Data segment:

━━━

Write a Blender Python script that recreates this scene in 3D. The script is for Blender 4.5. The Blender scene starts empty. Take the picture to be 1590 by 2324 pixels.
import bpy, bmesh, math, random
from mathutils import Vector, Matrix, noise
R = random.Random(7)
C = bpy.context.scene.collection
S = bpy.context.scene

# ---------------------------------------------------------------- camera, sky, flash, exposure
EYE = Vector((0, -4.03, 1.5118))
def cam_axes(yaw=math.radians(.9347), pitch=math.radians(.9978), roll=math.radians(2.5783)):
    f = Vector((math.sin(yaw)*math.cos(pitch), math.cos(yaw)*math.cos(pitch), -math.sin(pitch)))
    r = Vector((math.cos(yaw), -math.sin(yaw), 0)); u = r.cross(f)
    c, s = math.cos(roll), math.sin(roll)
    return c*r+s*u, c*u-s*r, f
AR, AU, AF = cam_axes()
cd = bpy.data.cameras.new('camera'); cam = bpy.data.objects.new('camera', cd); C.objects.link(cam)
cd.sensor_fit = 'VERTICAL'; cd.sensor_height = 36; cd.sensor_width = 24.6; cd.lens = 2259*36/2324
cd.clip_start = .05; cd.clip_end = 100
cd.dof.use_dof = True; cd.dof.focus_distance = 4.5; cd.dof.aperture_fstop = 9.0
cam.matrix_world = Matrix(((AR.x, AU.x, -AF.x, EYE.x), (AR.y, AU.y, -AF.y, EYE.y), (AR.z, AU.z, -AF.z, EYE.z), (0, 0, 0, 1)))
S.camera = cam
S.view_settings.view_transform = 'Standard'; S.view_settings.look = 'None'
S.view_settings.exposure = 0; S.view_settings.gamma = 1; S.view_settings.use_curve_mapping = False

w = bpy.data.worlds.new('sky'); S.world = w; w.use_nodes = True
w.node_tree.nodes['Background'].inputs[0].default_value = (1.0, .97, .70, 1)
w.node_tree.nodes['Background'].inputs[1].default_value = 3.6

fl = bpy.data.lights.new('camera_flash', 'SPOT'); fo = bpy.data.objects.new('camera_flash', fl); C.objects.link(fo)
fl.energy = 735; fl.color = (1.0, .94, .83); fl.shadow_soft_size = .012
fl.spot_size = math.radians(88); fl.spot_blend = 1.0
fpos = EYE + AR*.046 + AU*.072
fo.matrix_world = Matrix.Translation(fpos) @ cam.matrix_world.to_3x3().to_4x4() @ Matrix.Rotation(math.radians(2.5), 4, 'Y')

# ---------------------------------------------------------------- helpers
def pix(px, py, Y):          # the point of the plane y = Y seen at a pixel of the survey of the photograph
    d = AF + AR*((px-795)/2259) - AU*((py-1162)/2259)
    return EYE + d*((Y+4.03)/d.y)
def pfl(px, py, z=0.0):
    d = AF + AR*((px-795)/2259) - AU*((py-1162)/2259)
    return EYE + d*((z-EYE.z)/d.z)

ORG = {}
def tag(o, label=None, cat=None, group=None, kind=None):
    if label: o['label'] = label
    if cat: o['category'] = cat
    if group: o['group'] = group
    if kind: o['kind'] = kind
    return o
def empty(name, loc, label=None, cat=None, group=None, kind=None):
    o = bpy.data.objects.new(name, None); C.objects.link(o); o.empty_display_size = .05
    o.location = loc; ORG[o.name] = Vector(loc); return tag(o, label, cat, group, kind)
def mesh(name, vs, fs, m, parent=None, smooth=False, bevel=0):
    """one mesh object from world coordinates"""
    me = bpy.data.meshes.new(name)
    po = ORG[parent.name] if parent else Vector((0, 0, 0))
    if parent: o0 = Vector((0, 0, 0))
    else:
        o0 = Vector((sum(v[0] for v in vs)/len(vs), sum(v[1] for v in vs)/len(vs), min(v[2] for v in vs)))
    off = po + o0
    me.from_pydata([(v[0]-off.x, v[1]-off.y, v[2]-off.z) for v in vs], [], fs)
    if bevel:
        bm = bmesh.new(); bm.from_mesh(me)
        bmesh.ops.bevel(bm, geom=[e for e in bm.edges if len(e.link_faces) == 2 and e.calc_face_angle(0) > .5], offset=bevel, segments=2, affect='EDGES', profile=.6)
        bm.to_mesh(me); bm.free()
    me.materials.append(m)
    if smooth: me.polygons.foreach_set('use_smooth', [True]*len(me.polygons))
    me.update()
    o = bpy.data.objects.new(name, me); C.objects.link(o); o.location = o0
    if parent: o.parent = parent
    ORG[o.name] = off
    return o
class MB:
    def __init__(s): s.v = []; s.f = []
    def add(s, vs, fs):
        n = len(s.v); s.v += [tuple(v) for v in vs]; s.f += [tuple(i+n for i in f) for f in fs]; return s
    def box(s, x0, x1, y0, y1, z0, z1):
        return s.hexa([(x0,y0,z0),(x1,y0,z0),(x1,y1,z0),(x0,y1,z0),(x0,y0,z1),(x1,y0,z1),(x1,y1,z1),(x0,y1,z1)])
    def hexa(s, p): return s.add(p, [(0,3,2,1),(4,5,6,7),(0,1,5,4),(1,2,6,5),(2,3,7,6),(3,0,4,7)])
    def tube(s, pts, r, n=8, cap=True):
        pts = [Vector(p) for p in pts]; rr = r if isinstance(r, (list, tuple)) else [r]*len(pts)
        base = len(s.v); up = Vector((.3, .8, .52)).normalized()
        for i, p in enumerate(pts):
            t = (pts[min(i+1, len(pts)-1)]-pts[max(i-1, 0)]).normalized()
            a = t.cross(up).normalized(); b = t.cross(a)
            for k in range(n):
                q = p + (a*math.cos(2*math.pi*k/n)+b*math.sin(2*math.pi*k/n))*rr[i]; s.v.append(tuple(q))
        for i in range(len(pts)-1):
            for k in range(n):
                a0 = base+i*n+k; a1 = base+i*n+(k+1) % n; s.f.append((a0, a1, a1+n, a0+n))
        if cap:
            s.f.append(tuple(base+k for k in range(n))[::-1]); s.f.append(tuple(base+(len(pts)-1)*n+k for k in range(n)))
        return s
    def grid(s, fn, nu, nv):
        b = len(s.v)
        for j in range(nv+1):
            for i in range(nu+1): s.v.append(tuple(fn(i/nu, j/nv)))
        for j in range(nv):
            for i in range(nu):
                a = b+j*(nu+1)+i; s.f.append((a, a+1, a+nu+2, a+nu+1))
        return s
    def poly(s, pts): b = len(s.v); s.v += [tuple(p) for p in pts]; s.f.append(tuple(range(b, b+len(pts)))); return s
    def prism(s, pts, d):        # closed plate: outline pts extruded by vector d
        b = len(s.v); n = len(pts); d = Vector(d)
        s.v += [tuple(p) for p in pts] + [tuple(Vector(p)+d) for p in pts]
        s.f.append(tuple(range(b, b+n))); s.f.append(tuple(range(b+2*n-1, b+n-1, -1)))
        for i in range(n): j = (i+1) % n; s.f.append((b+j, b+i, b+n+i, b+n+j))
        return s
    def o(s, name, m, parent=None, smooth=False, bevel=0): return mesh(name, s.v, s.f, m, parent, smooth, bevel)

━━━

Aim of the exercise:
Print from the first line through the line that contains "S = bpy.context.scene", please, including both, and leave out every line outside that stretch.

Finished task:
Write a Blender Python script that recreates this scene in 3D. The script is for Blender 4.5. The Blender scene starts empty. Take the picture to be 1590 by 2324 pixels.
import bpy, bmesh, math, random
from mathutils import Vector, Matrix, noise
R = random.Random(7)
C = bpy.context.scene.collection
S = bpy.context.scene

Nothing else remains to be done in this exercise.